I looked at the lovely profile where every feature rhymes with every other feature. I listened to the lovely light voice. And I was struck by the disparity between sentiment and equipment.

Yet somehow she did invest these words of mere commerce with a quality quite apart from their substance. There was something in her tone, something in the big brown eyes, which made you think of a child asking whether it ought to give up its stick of candy for one marble or whether perhaps it could get two. As I saw her slight figure go out the door it was the appeal of her manner rather than the text of her question which made me ask immediately who she was.
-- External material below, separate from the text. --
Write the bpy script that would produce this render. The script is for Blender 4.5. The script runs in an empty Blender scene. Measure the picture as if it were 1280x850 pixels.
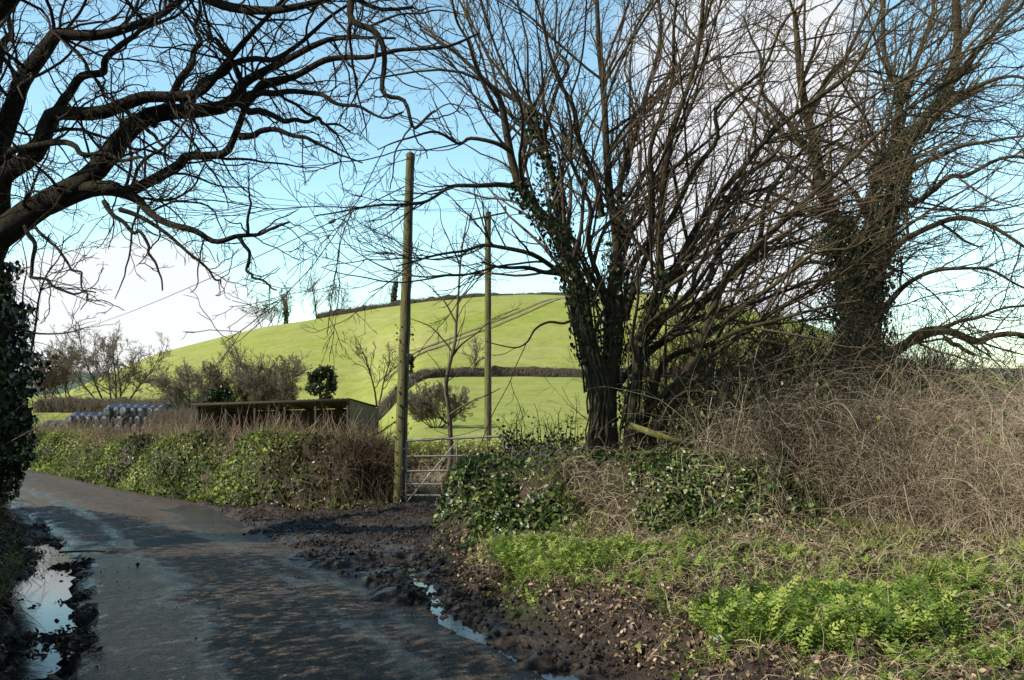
import bpy, math, random
import numpy as np
rng = np.random.default_rng(11)
random.seed(5)
R = math.radians
sc = bpy.context.scene
COL = sc.collection
CZ = 1.65; HY = 485.0; FP = 1000.0

def P(px, py, d):
    """world point seen at pixel (px,py) of the 1280-wide photograph at depth d"""
    return np.array([(px-640)/FP*d, d, CZ+(HY-py)/FP*d])

# ------------------------------------------------------------------ numeric helpers
def ss(a, b, x):
    t = np.clip((np.asarray(x, float)-a)/(b-a), 0, 1)
    return t*t*(3-2*t)
def _h(ix, iy, s):
    n = (ix.astype(np.int64)*374761393 + iy.astype(np.int64)*668265263 + s*982451653) & 0x7fffffff
    n = ((n ^ (n >> 13))*1274126177) & 0x7fffffff
    return ((n ^ (n >> 16)) & 0xffff)/65535.0
def vnoise(x, y, s=0):
    x = np.asarray(x, float); y = np.asarray(y, float)
    ix = np.floor(x); iy = np.floor(y); fx = x-ix; fy = y-iy
    ix = ix.astype(np.int64); iy = iy.astype(np.int64)
    fx = fx*fx*(3-2*fx); fy = fy*fy*(3-2*fy)
    a = _h(ix, iy, s); b = _h(ix+1, iy, s); c = _h(ix, iy+1, s); d = _h(ix+1, iy+1, s)
    return (a*(1-fx)+b*fx)*(1-fy)+(c*(1-fx)+d*fx)*fy
def fbm(x, y, s=0, o=4):
    r = 0; a = .5; t = 0
    for i in range(o):
        r = r+a*vnoise(x*2**i+17.3*i, y*2**i+5.1*i, s+i); t += a; a *= .5
    return r/t
def norm(v):
    return v/np.maximum(np.linalg.norm(v, axis=-1, keepdims=True), 1e-9)

# ------------------------------------------------------------------ mesh building
class Geo:
    def __init__(s): s.V = []; s.Q = []; s.T = []; s.C = []; s.n = 0
    def add(s, V, Q=None, T=None, c=None):
        V = np.asarray(V, float).reshape(-1, 3)
        if Q is not None and len(Q): s.Q.append(np.asarray(Q, np.int64).reshape(-1, 4)+s.n)
        if T is not None and len(T): s.T.append(np.asarray(T, np.int64).reshape(-1, 3)+s.n)
        if c is None: c = np.full(len(V), .5)
        s.C.append(np.broadcast_to(np.asarray(c, float), (len(V),)).copy() if np.ndim(c) < 2 else c)
        s.V.append(V); s.n += len(V)
        return s
    def box(s, c, size, rot=None, col=.5):
        x, y, z = np.array(size)/2
        v = np.array([[-x,-y,-z],[x,-y,-z],[x,y,-z],[-x,y,-z],[-x,-y,z],[x,-y,z],[x,y,z],[-x,y,z]])
        if rot is not None: v = v @ np.array(rot).T
        return s.add(v+np.array(c), [[3,2,1,0],[4,5,6,7],[0,1,5,4],[1,2,6,5],[2,3,7,6],[3,0,4,7]], c=col)
    def bar(s, a, b, w, h, col=.5):
        a = np.array(a, float); b = np.array(b, float); t = norm(b-a); L = np.linalg.norm(b-a)
        up = np.array([0,0,1.]) if abs(t[2]) < .95 else np.array([0,1.,0])
        u = norm(np.cross(up, t)); v = np.cross(t, u)
        return s.box((a+b)/2, (L, w, h), np.stack([t, u, v], 1), col)
    def build(s, name, mat, parent=None, smooth=False, attrs=None):
        V = np.concatenate(s.V) if s.V else np.zeros((0, 3))
        me = bpy.data.meshes.new(name)
        Q = np.concatenate(s.Q) if s.Q else np.zeros((0, 4), np.int64)
        T = np.concatenate(s.T) if s.T else np.zeros((0, 3), np.int64)
        if parent is not None: V = V-np.array(parent.location)
        me.vertices.add(len(V)); me.vertices.foreach_set('co', V.astype(np.float32).ravel())
        nl = Q.size+T.size
        me.loops.add(nl)
        me.loops.foreach_set('vertex_index', np.concatenate([Q.ravel(), T.ravel()]).astype(np.int32))
        me.polygons.add(len(Q)+len(T))
        st = np.concatenate([np.arange(len(Q))*4, Q.size+np.arange(len(T))*3]).astype(np.int32)
        me.polygons.foreach_set('loop_start', st)
        me.update(calc_edges=True)
        if smooth: me.polygons.foreach_set('use_smooth', np.ones(len(Q)+len(T), bool))
        at = me.attributes.new('v', 'FLOAT', 'POINT')
        at.data.foreach_set('value', np.concatenate(s.C).astype(np.float32))
        if attrs:
            for k, a in attrs.items():
                t = me.attributes.new(k, 'FLOAT', 'POINT'); t.data.foreach_set('value', np.asarray(a, np.float32).ravel())
        me.materials.append(mat); me.validate()
        o = bpy.data.objects.new(name, me); COL.objects.link(o)
        if parent is not None: o.parent = parent
        return o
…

“What!” Mr. Zukor exclaimed. “Didn’t you recognise her? Why, that was Mary Pickford.”

That was just about eight years ago. Miss Pickford was already a star, and she was twinkling under the auspices of Adolph Zukor; for, early in his career of producing, our competitor had been fortunate enough to secure the services of that great pantomime artiste who has undoubtedly contributed more than any other single person to his present eminence.

Mr. Zukor made Miss Pickford a star. This is a mere formal statement of the case. In reality she made herself, for no firmament could have long resisted any one possessing such standards of workmanship. I am aware that here I sound suspiciously like the press-agent, who invariably endows his client with “a passionate devotion to her work.” It is unfortunate, indeed, that the zeal of this functionary has calloused public consciousness to instances where the statement is based on fact. All screen stars are not animated by devotion to work. Mary Pickford is. To it she has sacrificed pleasures, personal contacts, all sorts of extraneous interests.

Several years before I walked into the theatre which inspired me with my idea, Mary Pickford was working under Mr. Griffith in the Biograph Company, which, you will remember, was a unit in the trust. Then she was not a star. She was getting twenty-five dollars a week, and the most vivid reflection of those early days of hers is afforded by a woman who used to work with her.

“How well I remember her,” this woman has told me, “as she sat there in the shabby old Biograph offices. She nearly always wore a plain little blue dress with a second-hand piece of fur about her throat.”

Not long ago I asked Mr. Griffith this question: “Did you have any idea in those days that Mary Pickford was destined for such a colossal success?” His answer was a decided negative.

“You understand, of course,” he immediately qualified, “my mind was always on the story—not on the star. However, I can say this: It was due to me that Miss Pickford was retained at all, for the management did not care for her especially. To speak plainly, they thought she was too chubby.”

I gasped at the impiety of the word. It was some time before I could rally to ask him another question: “Then was there anything that set her apart from other girls you were engaging at that time?”